**YOUR OBJECTIVE:** Copy verbatim the material from its first line to the line that holds "potted('potted_plant', (3.52, 5.35, ZD", including that line.

**DATA SHOWN:**
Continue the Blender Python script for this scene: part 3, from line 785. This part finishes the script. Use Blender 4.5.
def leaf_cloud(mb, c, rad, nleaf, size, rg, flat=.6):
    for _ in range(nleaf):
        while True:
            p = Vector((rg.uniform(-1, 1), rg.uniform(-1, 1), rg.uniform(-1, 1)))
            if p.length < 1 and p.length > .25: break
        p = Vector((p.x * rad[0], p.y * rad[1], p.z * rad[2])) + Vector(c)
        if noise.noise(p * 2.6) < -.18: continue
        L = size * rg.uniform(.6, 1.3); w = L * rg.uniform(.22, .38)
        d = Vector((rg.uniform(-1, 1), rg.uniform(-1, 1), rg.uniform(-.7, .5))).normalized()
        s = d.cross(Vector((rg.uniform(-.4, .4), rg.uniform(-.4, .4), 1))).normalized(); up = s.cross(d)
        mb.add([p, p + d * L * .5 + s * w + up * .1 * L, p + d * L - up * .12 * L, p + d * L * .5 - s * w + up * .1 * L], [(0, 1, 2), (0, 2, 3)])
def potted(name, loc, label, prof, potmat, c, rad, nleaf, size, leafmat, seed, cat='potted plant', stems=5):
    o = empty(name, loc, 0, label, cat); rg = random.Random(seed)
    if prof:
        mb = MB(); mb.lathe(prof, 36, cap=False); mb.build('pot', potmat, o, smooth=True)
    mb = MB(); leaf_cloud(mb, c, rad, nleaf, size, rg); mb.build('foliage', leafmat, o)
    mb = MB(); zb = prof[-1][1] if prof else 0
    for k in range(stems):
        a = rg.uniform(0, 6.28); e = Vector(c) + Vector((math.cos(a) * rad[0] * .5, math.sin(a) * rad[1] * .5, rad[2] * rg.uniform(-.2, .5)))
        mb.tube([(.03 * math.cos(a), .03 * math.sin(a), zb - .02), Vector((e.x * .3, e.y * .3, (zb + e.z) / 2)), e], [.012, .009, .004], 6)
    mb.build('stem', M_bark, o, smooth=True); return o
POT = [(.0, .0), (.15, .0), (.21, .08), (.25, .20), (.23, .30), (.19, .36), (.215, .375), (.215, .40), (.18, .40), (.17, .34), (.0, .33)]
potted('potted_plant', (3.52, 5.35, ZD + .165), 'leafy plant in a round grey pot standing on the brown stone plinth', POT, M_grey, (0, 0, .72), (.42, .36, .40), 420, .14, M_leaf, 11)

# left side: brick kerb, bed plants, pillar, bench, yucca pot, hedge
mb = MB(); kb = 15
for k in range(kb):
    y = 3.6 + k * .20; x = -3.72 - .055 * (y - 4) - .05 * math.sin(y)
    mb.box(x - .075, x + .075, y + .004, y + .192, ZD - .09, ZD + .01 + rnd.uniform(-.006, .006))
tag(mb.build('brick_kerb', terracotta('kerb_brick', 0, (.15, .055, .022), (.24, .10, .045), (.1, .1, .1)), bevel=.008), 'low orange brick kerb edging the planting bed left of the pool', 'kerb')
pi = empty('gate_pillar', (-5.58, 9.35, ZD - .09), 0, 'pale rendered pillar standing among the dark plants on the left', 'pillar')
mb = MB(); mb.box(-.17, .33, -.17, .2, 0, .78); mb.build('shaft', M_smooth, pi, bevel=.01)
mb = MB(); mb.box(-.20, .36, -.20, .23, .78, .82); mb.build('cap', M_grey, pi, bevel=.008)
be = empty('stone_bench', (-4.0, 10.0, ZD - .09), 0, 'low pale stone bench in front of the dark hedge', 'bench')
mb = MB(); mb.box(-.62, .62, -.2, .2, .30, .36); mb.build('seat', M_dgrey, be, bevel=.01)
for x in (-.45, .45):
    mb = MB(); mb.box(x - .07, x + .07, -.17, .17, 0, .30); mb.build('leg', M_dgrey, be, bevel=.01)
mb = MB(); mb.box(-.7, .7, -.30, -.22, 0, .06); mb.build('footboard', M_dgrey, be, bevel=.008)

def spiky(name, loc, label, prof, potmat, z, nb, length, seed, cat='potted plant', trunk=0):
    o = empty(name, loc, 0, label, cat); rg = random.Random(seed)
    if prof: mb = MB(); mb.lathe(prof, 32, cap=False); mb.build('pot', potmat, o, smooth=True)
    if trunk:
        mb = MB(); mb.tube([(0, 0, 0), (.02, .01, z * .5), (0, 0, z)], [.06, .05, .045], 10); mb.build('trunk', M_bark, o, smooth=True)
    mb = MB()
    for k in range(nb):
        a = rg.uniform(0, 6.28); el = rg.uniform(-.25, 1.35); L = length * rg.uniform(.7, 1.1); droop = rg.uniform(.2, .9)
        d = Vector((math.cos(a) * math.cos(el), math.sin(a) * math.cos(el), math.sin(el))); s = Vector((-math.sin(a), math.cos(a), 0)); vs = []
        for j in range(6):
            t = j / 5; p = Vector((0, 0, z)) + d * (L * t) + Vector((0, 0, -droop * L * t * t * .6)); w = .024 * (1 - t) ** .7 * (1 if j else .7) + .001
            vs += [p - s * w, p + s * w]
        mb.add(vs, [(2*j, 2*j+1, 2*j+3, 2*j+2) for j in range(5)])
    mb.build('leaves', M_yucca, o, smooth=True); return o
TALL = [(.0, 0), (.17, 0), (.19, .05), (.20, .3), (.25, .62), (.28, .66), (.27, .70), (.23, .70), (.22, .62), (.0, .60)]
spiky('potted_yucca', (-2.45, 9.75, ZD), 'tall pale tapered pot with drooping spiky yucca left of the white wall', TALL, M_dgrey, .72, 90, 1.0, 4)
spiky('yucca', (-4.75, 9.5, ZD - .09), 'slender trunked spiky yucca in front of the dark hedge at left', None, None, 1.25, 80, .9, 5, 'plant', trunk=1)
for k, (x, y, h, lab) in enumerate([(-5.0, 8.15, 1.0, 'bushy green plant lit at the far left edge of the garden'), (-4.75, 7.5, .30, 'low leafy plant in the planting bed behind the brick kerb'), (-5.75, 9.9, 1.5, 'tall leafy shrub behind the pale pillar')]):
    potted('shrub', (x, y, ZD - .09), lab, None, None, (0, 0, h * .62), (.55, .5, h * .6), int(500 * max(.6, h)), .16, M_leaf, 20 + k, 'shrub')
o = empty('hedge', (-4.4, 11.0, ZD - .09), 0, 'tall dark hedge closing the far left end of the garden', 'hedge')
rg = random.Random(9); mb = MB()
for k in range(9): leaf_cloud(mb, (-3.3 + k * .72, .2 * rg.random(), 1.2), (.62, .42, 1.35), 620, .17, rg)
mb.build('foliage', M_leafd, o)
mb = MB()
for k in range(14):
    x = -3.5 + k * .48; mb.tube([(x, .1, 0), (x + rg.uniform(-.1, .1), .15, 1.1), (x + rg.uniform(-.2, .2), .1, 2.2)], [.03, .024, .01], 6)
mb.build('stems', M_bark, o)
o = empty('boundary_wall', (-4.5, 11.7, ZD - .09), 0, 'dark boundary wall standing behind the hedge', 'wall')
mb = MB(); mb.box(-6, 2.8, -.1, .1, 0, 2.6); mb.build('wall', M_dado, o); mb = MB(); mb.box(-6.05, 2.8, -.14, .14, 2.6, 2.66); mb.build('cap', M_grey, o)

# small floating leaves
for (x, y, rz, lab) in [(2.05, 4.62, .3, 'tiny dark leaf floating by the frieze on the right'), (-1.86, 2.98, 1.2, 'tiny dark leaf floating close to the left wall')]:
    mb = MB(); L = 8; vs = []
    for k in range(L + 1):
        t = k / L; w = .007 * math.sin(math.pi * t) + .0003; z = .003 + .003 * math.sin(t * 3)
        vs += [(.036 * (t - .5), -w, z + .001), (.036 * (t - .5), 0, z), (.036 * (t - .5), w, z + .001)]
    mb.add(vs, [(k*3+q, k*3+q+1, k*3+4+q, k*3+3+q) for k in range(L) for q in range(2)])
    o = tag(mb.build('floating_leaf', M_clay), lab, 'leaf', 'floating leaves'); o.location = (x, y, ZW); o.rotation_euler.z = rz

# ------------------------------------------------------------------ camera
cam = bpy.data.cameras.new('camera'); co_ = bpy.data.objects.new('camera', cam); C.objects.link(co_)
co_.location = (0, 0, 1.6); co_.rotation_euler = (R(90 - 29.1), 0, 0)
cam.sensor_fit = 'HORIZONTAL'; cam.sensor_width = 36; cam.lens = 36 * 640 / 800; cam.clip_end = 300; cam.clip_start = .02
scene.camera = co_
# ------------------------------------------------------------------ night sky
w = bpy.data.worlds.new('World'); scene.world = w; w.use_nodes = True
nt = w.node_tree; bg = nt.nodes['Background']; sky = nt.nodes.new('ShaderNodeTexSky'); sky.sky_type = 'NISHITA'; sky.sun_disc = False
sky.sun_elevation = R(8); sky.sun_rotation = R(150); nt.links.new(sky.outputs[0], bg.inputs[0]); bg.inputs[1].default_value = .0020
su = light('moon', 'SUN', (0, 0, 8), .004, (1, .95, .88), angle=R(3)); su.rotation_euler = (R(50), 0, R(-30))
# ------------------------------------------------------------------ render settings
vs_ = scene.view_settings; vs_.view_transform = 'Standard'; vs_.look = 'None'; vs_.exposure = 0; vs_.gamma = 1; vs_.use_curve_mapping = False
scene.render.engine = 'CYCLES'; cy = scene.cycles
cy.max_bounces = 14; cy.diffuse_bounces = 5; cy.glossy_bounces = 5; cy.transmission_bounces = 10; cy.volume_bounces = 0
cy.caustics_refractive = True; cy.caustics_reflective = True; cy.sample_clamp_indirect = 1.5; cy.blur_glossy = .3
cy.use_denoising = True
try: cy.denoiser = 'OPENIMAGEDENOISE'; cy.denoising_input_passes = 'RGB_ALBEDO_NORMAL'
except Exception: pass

**PROBLEM SOLUTION:**
Continue the Blender Python script for this scene: part 3, from line 785. This part finishes the script. Use Blender 4.5.
def leaf_cloud(mb, c, rad, nleaf, size, rg, flat=.6):
    for _ in range(nleaf):
        while True:
            p = Vector((rg.uniform(-1, 1), rg.uniform(-1, 1), rg.uniform(-1, 1)))
            if p.length < 1 and p.length > .25: break
        p = Vector((p.x * rad[0], p.y * rad[1], p.z * rad[2])) + Vector(c)
        if noise.noise(p * 2.6) < -.18: continue
        L = size * rg.uniform(.6, 1.3); w = L * rg.uniform(.22, .38)
        d = Vector((rg.uniform(-1, 1), rg.uniform(-1, 1), rg.uniform(-.7, .5))).normalized()
        s = d.cross(Vector((rg.uniform(-.4, .4), rg.uniform(-.4, .4), 1))).normalized(); up = s.cross(d)
        mb.add([p, p + d * L * .5 + s * w + up * .1 * L, p + d * L - up * .12 * L, p + d * L * .5 - s * w + up * .1 * L], [(0, 1, 2), (0, 2, 3)])
def potted(name, loc, label, prof, potmat, c, rad, nleaf, size, leafmat, seed, cat='potted plant', stems=5):
    o = empty(name, loc, 0, label, cat); rg = random.Random(seed)
    if prof:
        mb = MB(); mb.lathe(prof, 36, cap=False); mb.build('pot', potmat, o, smooth=True)
    mb = MB(); leaf_cloud(mb, c, rad, nleaf, size, rg); mb.build('foliage', leafmat, o)
    mb = MB(); zb = prof[-1][1] if prof else 0
    for k in range(stems):
        a = rg.uniform(0, 6.28); e = Vector(c) + Vector((math.cos(a) * rad[0] * .5, math.sin(a) * rad[1] * .5, rad[2] * rg.uniform(-.2, .5)))
        mb.tube([(.03 * math.cos(a), .03 * math.sin(a), zb - .02), Vector((e.x * .3, e.y * .3, (zb + e.z) / 2)), e], [.012, .009, .004], 6)
    mb.build('stem', M_bark, o, smooth=True); return o
POT = [(.0, .0), (.15, .0), (.21, .08), (.25, .20), (.23, .30), (.19, .36), (.215, .375), (.215, .40), (.18, .40), (.17, .34), (.0, .33)]
potted('potted_plant', (3.52, 5.35, ZD + .165), 'leafy plant in a round grey pot standing on the brown stone plinth', POT, M_grey, (0, 0, .72), (.42, .36, .40), 420, .14, M_leaf, 11)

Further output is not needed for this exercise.